Historisch betrachtet, sind die Staaten und die Banken schon lange verzahnt. Bereits die feudalen Könige und Fürsten waren in regelmässigen Abständen bankrott und auf die Hilfe von Bankiers wie die Fugger angewiesen. Die Staaten galten als Grossrisiko für die Banken. «Never lend to the prince» war eine alte Bankiersweisheit. Das hat sich um zirka 1900 geändert. Das letzte Beispiel alter Schule, das mir bekannt ist, war 1894. Damals rettete der Bankier J.P. Morgan die USA vor der Zahlungsunfähigkeit. Heute ist es umgekehrt: Die Staaten müssen die Banken retten. Das hat damit zu tun, dass die Staaten grösser geworden sind, ihr Anteil an der Volkswirtschaft ist gestiegen. Und die Banken sind auch grösser geworden. Das heisst, es ist viel gravierender, wenn eine Bank scheitert. So sind die Staaten in Geiselhaft geraten, wie sich in der Finanzkrise gezeigt hat.

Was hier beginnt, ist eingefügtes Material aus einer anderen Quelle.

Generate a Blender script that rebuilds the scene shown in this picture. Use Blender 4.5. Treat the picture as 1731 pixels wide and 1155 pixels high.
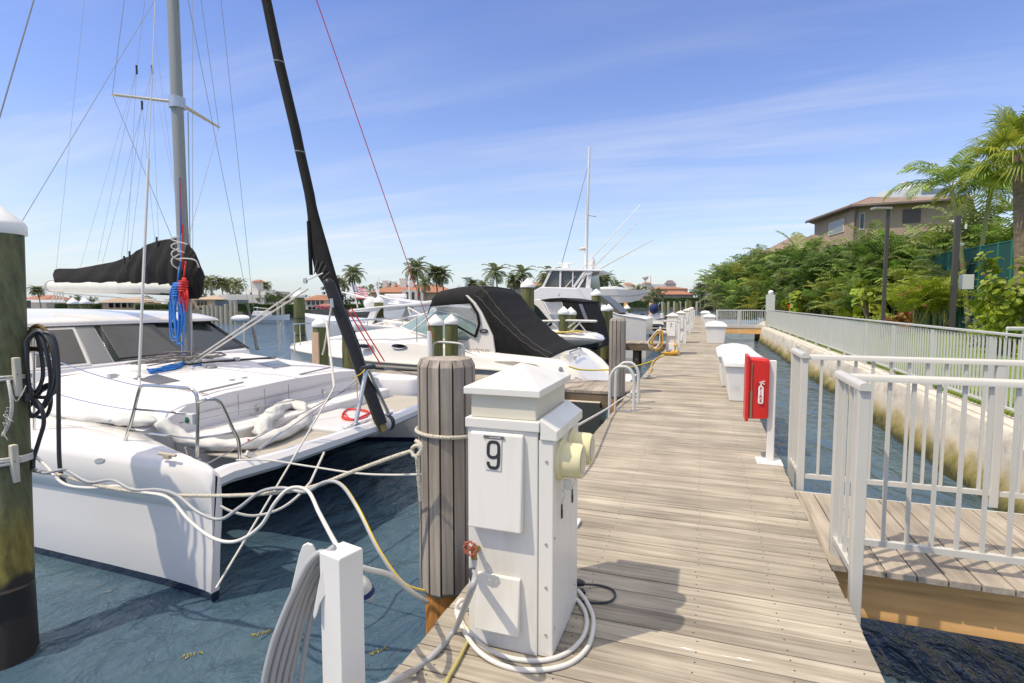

Sind die Staaten und die grossen Banken unentrinnbar aneinandergekettet?
Im Moment sieht es so aus. Ich möchte noch kurz aufzeigen, was sich da abspielte. In den Monaten vor der Krise 2008 haben sich die Risikoprämien für die Staaten und die Banken unterschiedlich entwickelt. Die Risikoprämien für die Banken stiegen, weil man wusste, den Banken geht es nicht mehr so gut. Dann kam die Rettungsphase im Oktober und November 2008. Da fielen die Risikoprämien auf den Bankpapieren und stiegen diejenigen auf den Staatspapieren. Das ist wie bei einer Fusion: Die schlechte Firma, das sind die Banken, werden wieder sicherer, weil die gute Firma, der Staat, sie gekauft hat. In den nächsten Monaten schwankten die Risiko-prämien der beiden Akteure im Gleichklang. Die Fusion war vollzogen. Es fand eine wirtschaft-liche Schmelze statt, in der die Staaten und die Banken zusammengewachsen sind.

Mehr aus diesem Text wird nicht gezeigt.